The conversion of numbers is common in mathematics and has been used for many generations.  During the creation of computers number conversion became even more common and necessary.  Although once the internet came about and allowed sharing data the ability to convert these numbers became a bit easier for the end user.  There are many ways of which you can convert numbers between number bases, and it is fairly simple in doing so. 

Although it may be simple it can seem just a bit confusing at first.  Remember as an adult you have been using base 10 since you were a child, even though it may not seem like it.  For example, base 10 is simply numeric values from 0 to 9, but since we do not have a single digit to express 10 like the romans "X" then we add 1 to the tenth place and zero out the ones place.  As another example, when you are adding 1 to 19, the 1 is technically added to the tenths place and the ones column is zeroed out.

Now that we have the basic concept of base 10 understood, let's take a look at base-two which is also known as binary.  Just as we use base 10 regularly throughout our lives as mentioned above, base 2 "binary" is very similar.  Instead of the highest digit being a 9 and when a 1 is added it rounds to 10, with binary the highest digit is 0 so when a 1 is added it rounds to one.  This is caused by there being no single digit for two in binary. 

With the two first bases described and understood we can now discuss conversion from base 10 to base 2 (binary) and back again.  Our first base 10 number being five, base ten converted to binary.  Start off with dividing the desired base such as two into the number we want to convert.  This division will require we use remainders like we did when we were all in elementary school.  If we take the 2 from base 2 and divide it into 5 that gives us 2 R 1, then we divide the 2 by 2 again, which gives us 1 R 0, then we divide the 1 by 2 which gives us 0 R 1.  Leaving us with the following remainders 1,0,1.  Thus being the binary conversion of 5 base 10 equals 101 base 2.

Converting base 10 back to binary almost seems a bit simpler, but it takes a keen eye to understand it.  I will use our previous numbers to make it a bit easier to understand.  Our binary number is 101 base 2 which can be listed as, (1x 2²) + (0x2¹) + (1x2⁰) = (1x4) + (0x2) + (1x1) = 4 + 0 + 1 = 5.  Now after reviewing this how did I manage to turn 101 to the equation above?  The digits 101 times two to the place power and add.

When converting a binary number to a decimal has similar rules that apply.  I will use the previous binary number of 101 that we used above.  Now for each number we have a list of power of two, for example 2² , 2¹, 2⁰ which is 4,2,1.  Take these numbers and plug them in (4x1)+(2x0)+(1x1) = (4)+(0)+(1) = 5.  This method is simply going backwards from base 10 to binary and binary back to base 10.

Considering binary is base 2 and hexadecimal is base 16 and they are both powers of 2 this is a simpler conversion than binary to decimal.  Since hexadecimal numbers can either be numbers of 0-9 or even characters A-F, you can convert binary strings to hexadecimals.  First off you need at least a four digit binary number.  We will start with 1010 and add a "small number" to the top right of each digit a different power of 2, signifying their place as so, 1⁸0⁴1² 0¹.  This tells you how many of each number you have, which turns to 8020.  Now you can add the four numbers together as so, 8+0+2+0= 10.  All in all the binary number 1010 would convert to 10 which is an A in the hexadecimal system.

It is extremely important to be able to convert numbers and truly understand the numeric conversion methods.  All information and data is sent and stored in binary.  If an IT professional is unable to convert numbers as mentioned, then it would be more difficult to troubleshoot and decode many necessary parts of the IT world.  Also, if becoming a system programmer the ability to easily convert these numbers and translate them in their heads would allow them to easily understand the system.  This is definitely important if you would like to be able to code in assembly or machine code.

 

References

Binary to Decimal Conversion. (n.d.).

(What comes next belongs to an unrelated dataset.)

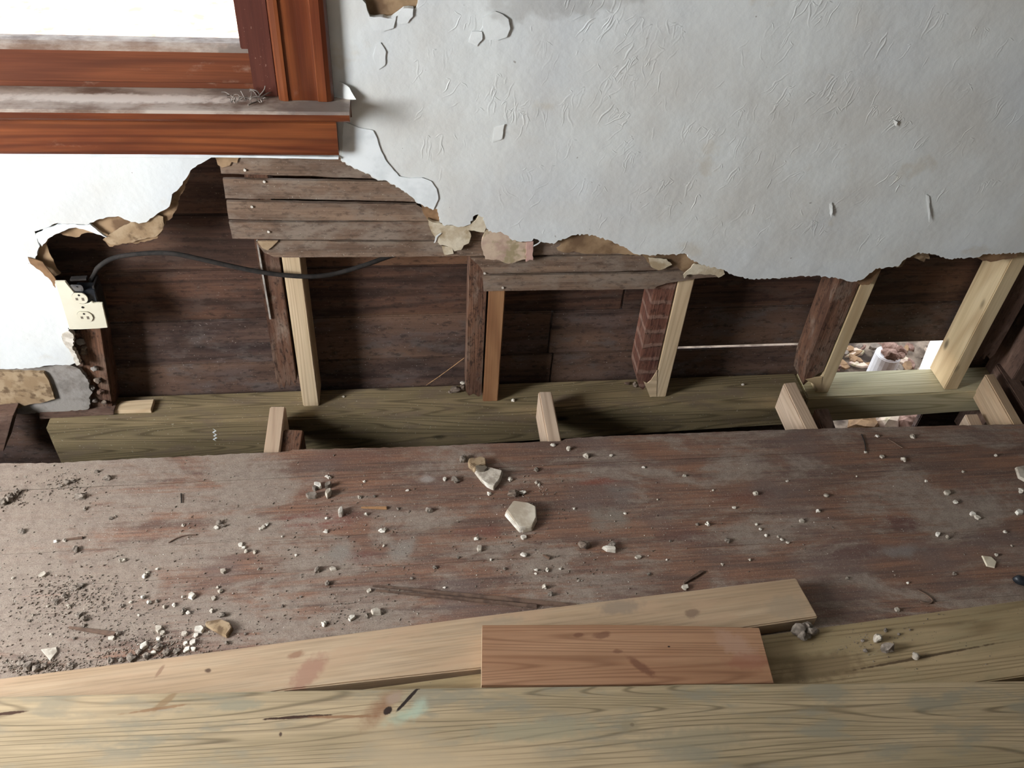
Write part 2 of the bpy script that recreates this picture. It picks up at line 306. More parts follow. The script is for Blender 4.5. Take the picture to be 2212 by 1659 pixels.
def m_floor():
    n = NT('dusty_red_floor_board'); w = n.coord(rnd=False, world=True)
    base = n.mix(n.ramp(n.noise(n.coord((1.5, 14, 14)), 2.5, 5, .65), .38, .64), lin((150, 98, 70)), lin((112, 78, 64)))
    base = n.mix(n.ramp(n.noise(n.coord((5, 200, 200)), 1, 3), .4, .7, 0, .6), base, lin((62, 40, 34)))
    base = n.mix(n.ramp(n.noise(w, 3.1, 3), .5, .64, 0, .7), base, lin((112, 90, 84)))
    for (x, y, rx, ry, c, a) in ((690, 1125, .10, .03, (136, 58, 42), .9), (560, 1070, .10, .02, (120, 60, 44), .6), (1040, 1150, .06, .02, (128, 58, 46), .6), (1290, 1040, .07, .012, (140, 62, 40), .9),
                                 (1600, 1075, .08, .02, (122, 62, 44), .6), (1950, 1130, .07, .025, (92, 46, 44), .8), (1830, 1190, .10, .03, (92, 50, 46), .6), (1480, 1160, .07, .03, (100, 54, 50), .6), (770, 985, .12, .02, (116, 70, 56), .6), (770, 1205, .05, .02, (120, 56, 46), .7)):
        base = n.mix(n.math('MULTIPLY', n.ell(PZ(x, y), rx, ry, 0, soft=.8, wob=.8, wsc=22), a), base, lin(c))
    d1 = n.noise(n.coord((.5, 1.2, 1), rnd=False, world=True), 6.5, 9, .74, .5)
    d1 = n.math('ADD', d1, n.math('MULTIPLY', n.math('SUBTRACT', n.noise(n.coord((3, 70, 70), rnd=False, world=True), 1.5, 4, .6), .5), .22))
    sx = n.n('ShaderNodeSeparateXYZ'); n.put(sx.inputs[0], w)
    d1 = n.math('ADD', d1, n.ramp(sx.outputs[0], -1.0, .1, .15, 0.))          # thicker dust at the left end of the room
    d1 = n.math('ADD', d1, n.ramp(sx.outputs[1], -1.0, -.35, .05, 0.))
    dust = n.mix(n.ramp(n.noise(w, 55, 7, .7), .38, .68), lin((160, 143, 126)), lin((140, 122, 108)))
    col = n.mix(n.ramp(d1, .47, .62, .14, .90), base, dust)
    for (x, y, rx, ry, c, a) in ((730, 1190, .035, .03, (142, 134, 122), .8), (870, 1185, .035, .03, (146, 136, 124), .8), (1320, 1120, .06, .035, (140, 132, 118), .7), (1940, 1190, .06, .02, (142, 134, 128), .6), (1340, 1060, .04, .03, (124, 116, 110), .5), (920, 1035, .02, .012, (176, 166, 156), .7)):
        col = n.mix(n.math('MULTIPLY', n.ell(PZ(x, y), rx, ry, 0, soft=.8, wob=1.0, wsc=30), a), col, lin(c))
    col = n.mix(n.ramp(n.noise(w, 420, 3, .6), .45, .7, 0, .45), col, lin((84, 70, 62)))
    col = n.mix(n.ramp(n.noise(w, 330, 2, .5), .64, .70, 0, .6), col, lin((178, 164, 148)))
    col = n.mix(n.ramp(n.noise(w, 110, 3, .5), .26, .33, .35, 0), col, lin((70, 54, 46)))
    sc = n.noise(n.coord((1.2, 60, 60), rnd=False, world=True, rot=(0, 0, .1)), 2.2, 2)
    col = n.mix(n.ramp(sc, .715, .73, 0, .5), col, lin((176, 136, 116)))
    n.bump(n.noise(w, 130, 5, .65), .5, .002); n.bump(n.noise(n.coord((4, 60, 60)), 2, 3), .2, .0015)
    return n.out(col, n.ramp(d1, .42, .62, .48, .9))
M_FLOOR = m_floor()

# ------------------------------------------------------------------ shell of the room
wl = empty('wall_left', (-2.2, -1.6, 0), kind='structure')
for a, b in (((-2.3, -3.3, -.6), (-2.2, -1.7, 2.4)), ((-2.3, -.7, -.6), (-2.2, .2, 2.4)), ((-2.3, -1.7, -.6), (-2.2, -.7, .6)), ((-2.3, -1.7, 2.0), (-2.2, -.7, 2.4))): box('wall_panel', a, b, M_SHELL, wl, bevel=0)
box('wall_right', (2.4, -3.3, -.6), (2.5, .2, 2.4), M_SHELL, bevel=0, kind='structure')
box('wall_rear', (-2.3, -3.4, -.6), (2.5, -3.3, 2.4), M_SHELL, bevel=0, kind='structure')
box('ceiling', (-2.3, -3.4, 2.4), (2.5, .2, 2.5), M_SHELL, bevel=0, kind='structure')
box('ground', (-14, -4, -.6), (14, 30, -.5), M_GROUND, bevel=0, kind='structure')
box('crawlspace_ground', (-2.2, -3.3, -.52), (2.4, .09, -.492), M_SOIL, bevel=0, kind='structure')

# ------------------------------------------------------------------ floor
fl = empty('floor', (0, -.5, 0), kind='structure')
SL = .0165
edge = [(-700, 1030), (0, 1001), (130, 1000), (200, 995), (400, 986), (560, 978), (610, 976), (624, 975), (632, 971), (700, 970), (900, 965), (1060, 958), (1150, 955), (1212, 953), (1222, 948), (1250, 945), (1500, 935), (1800, 925), (2100, 918), (2212, 916), (2600, 905)]
ep = [PZ(*p) for p in edge]
ep = rough([(p.x, p.y) for p in ep], .012, .0012, False, 5)
ep[0] = Vector((-2.2, ep[0].y)); ep[-1] = Vector((2.4, ep[-1].y))
row0 = ep + [Vector((2.4, -.297 + SL * 2.4)), Vector((-2.2, -.297 - SL * 2.2))]
prism('floor_board', [row0], lambda p: (p[0], p[1], 0), lambda p: (p[0], p[1], -.02), M_FLOOR, fl)
y = -.2985; i = 0
while y > -3.2:
    w = .083 if i < 40 else .09; lift = random.uniform(-.0003, .0003); gp = .0003
    cuts = [-2.2] + sorted(random.uniform(-1.8, 2.2) for _ in range(1)) + [2.4]
    if i in (0, 1, 2, 3): cuts = [-2.2, 2.4]
    for a, b in zip(cuts, cuts[1:]):
        q = [(a + .0006, y + SL * a, lift), (b, y + SL * b, lift), (b, y - w + SL * b, lift), (a + .0006, y - w + SL * a, lift)]
        slab('floor_board', q, (0, 0, -.02), M_FLOOR, fl, bevel=.0003)
    y -= w + gp; i += 1

# ------------------------------------------------------------------ the opened wall: plaster sheet, layers, laths, sheathing
wb = empty('wall_back', (0, 0, 0), kind='structure')
YP = -.022
low = [(-900, 840), (0, 797), (60, 796), (120, 788), (150, 789), (168, 783), (160, 770), (150, 755), (141, 743), (134, 733), (134, 722), (148, 714), (146, 700), (135, 660), (122, 620), (113, 606), (98, 592), (84, 580), (75, 566), (80, 545), (86, 532), (80, 515), (76, 506),
       (100, 492), (125, 482), (140, 484), (190, 485), (202, 480), (215, 473), (255, 467), (276, 476), (300, 483), (316, 480), (335, 466), (352, 455), (366, 446), (371, 420), (386, 408), (400, 388), (416, 364), (440, 350), (457, 340), (470, 334)]
mid = [(731, 334), (736, 346), (762, 362), (800, 378), (812, 387), (836, 391), (860, 405), (882, 420), (905, 440), (935, 454), (945, 452), (947, 462), (949, 476), (956, 486), (1000, 490), (1012, 486), (1021, 476), (1022, 468), (1032, 463), (1045, 470), (1050, 490),
       (1055, 500), (1085, 503), (1095, 508), (1100, 514), (1116, 521), (1149, 521), (1153, 515), (1180, 524), (1196, 527), (1215, 516), (1240, 508), (1265, 506), (1290, 512), (1320, 520), (1350, 535), (1373, 549), (1400, 551), (1440, 550), (1482, 549), (1493, 562),
       (1516, 573), (1560, 582), (1575, 592), (1590, 596), (1622, 603), (1680, 602), (1720, 598), (1760, 596), (1800, 600), (1842, 609), (1862, 604), (1892, 580), (1940, 576), (1956, 560), (1982, 546), (2010, 549), (2050, 560), (2110, 556), (2128, 549), (2170, 548), (2212, 546), (2700, 530)]
def w2(px): p = PY(px[0], px[1], YP); return (p.x, p.z)
A1 = rough([w2(p) for p in low], .006, .0016, False, 7); A1[0] = Vector((-2.2, A1[0].y))
B1 = rough([w2(p) for p in mid], .0042, .0026, False, 8); B1[-1] = Vector((2.4, B1[-1].y))
zt = .672
outer = A1 + [Vector((A1[-1].x, .644)), Vector((B1[0].x, .644))] + B1 + [Vector((2.4, 2.4)), Vector((-.2, 2.4)), Vector((-.2, zt)), Vector((-1.35, zt)), Vector((-1.35, 2.4)), Vector((-2.2, 2.4))]
hole = rough([w2(p) for p in [(778, -28), (783, 0), (790, 8), (793, 22), (799, 36), (818, 36), (845, 38), (862, 26), (872, 18), (893, 18), (894, 24), (899, 20), (903, 0), (906, -30)]], .006, .001, True, 9)
prism('plaster_sheet', [outer, hole], lambda p: (p[0], YP, p[1]), lambda p: (p[0], YP + .010, p[1]), M_WALL, wb)
# tan backing showing in the patch above the window casing
prism('paper_backing', [rough([w2(p) for p in [(770, -40), (770, 50), (915, 50), (915, -40)]], .02, 0, True)], lambda p: (p[0], YP + .0112, p[1]), lambda p: (p[0], YP + .013, p[1]), M_TAN, wb)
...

Retrieved February 5, 2017, from Electronics Tutorials: http://www.electronics-tutorials.ws/binary/bin_2.html

Bogomolny, A. (n.d.). Implementation of Base Conversion. Retrieved February 5, 2017, from Cut the Knot: http://www.cut-the-knot.org/recurrence/conversion.shtml

Englander, I. (2014). The Architecture of Computer Hardware, Systems Software, & Networking An information technology approach. Don FowleY.